5 Kommentare zu “Nach Hause”

  1. Hallo Nicoline und Wolfgang, ich bin über euren netten Blog gestolpert, da mein Mann und ich eine ähnliche Tour nächsten Sommer angehen möchten. Wir sind noch auf der Suche nach einer Fähre, die uns möglichst weit nördlich absetzt, ohne viele Zwischenhalte, da wir Mittelnorwegen schoneinmal erkundet haben. Wie lange seid ihr insgesamt, bzw. nur auf den Rädern von Nord nach Süd unterwegs gewesen?

    Viele Grüße
    Darlene

    1. Hallo Darlene,
      schön, dass mal jemand die Story liest und reagiert (kommt nicht oft vor). Also, wir sind mit dem Postschiff 6 oder 7 Tage unterwegs gewesen und von Kirkenes etwa zwei Wochen mit den Maschinen – d.h. insgesamt rund drei Wochen. Wir sind zum Schluss etwas zügiger nach Hause gefahren, weil Nicoline sich bei dem Sturz am Ørnesving zwei Rippen gebrochen hatte. Allerdings haben wir nicht nur Strecke gemacht, sondern sind auch manchmal nur an einem Ort etwas herum gefahren oder haben rumgetrödelt. Zur russischen Grenze zum Beispiel, in Tromsø oder auf den Lofoten. Leider kenne ich keine Fähre, die mit nur wenigen Stopps bis weit in den Norden fährt. Das sind in der Regel Kreuzfahrer – und die nehmen keine Motorräder mit… Aber mal abgesehen vom Preis ist Hurtigruten schon ok. Man kommt mit ordentlichem Komfort und gutem Essen bequem nordwärts (die Resopaloptik der Kabinen ist allerdings Geschmackssache). Wir wollen nächstes Jahr auch wieder in den Norden.
      Euch eine gute Reise und viele Grüße,
      Wolfgang

  2. Hallo ihr Beiden …
    Klasse Blog/Bericht !!!
    Wir wollen die Hurtigruten im nächsten Jahr „anfahren“ kannst du kurz schreiben in welcher Jahreszeit ihr dort ward?
    Es hat ja leider doch sehr viel geregnet 🤪 und wie waren die durchschnittlichen Temperaturen?
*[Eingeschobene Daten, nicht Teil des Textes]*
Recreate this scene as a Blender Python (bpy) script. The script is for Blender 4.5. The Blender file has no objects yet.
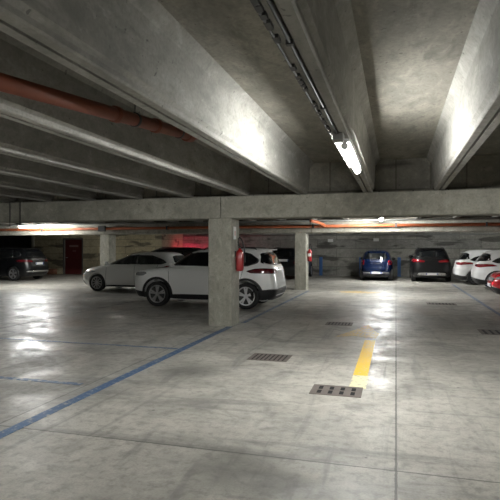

    Habt ihr mal Kassensturz gemacht? Könnt ihr grob abschätzen wie viel Euch das Abenteuer – zusätzlich zu abgebrochenem Kupplungshebel – Rippenbruch etc. gekostet hat?

    Herzliche Grüße
    Marlies

    1. Hallo Marlies,
      schön, dass Dir der Blog gefällt! Also das Wetter war durchaus nicht immer regnerisch. Klar waren da mal ein oder zwei Regentage dabei, aber auf einer Strecke von über 2.000 Kilometern von Nord nach Süd kann man eben nicht nur Sonnenschein erwarten – außer vielleicht an der Adria.
      Und die Temperaturen waren auch sehr unterschiedlich. Am Nordkapp hatten wir deutlich über 20 Grad und in Repvåg, ein paar Kilometer südlich vom Kapp hat es so kalt geblasen, dass ich für den Tag die Skiunterwäsche angezogen habe. Und das alles im Juli. Man kann einen leichten Sommeranzug also getrost zu Hause lassen – oder nimmt Vieles für diverse Wetterkapriolen mit.
      Was die Kosten angeht, darf man in Norwwegen nicht zimperlich sein. Zwei Pizza und zwei Bier für 60 Euronen (z.B. in Bodø) waren relativ normal. In Bergen haben wir für zwei nicht allzugroße Bier sogar 14 Euro bezahlt. Am teuersten waren die Hurtigruten. Für zwei Möppis war derselbe Preis zu zahlen, wie für zwei Autos – obwohl die Bikes letztlich irgendwo an den Rand des Autodecks gequetscht wurden.
      Das liest sich jetzt vielleicht alles etwas negativ, war es aber nicht. Man kann sich sehr gut mit den lokalen Besonderheiten arrangieren. Und wir würden es auch jederzeit wieder machen. Norwegen ist ein tolles Land!
      Also frischauf und los! Viel Spaß dabei.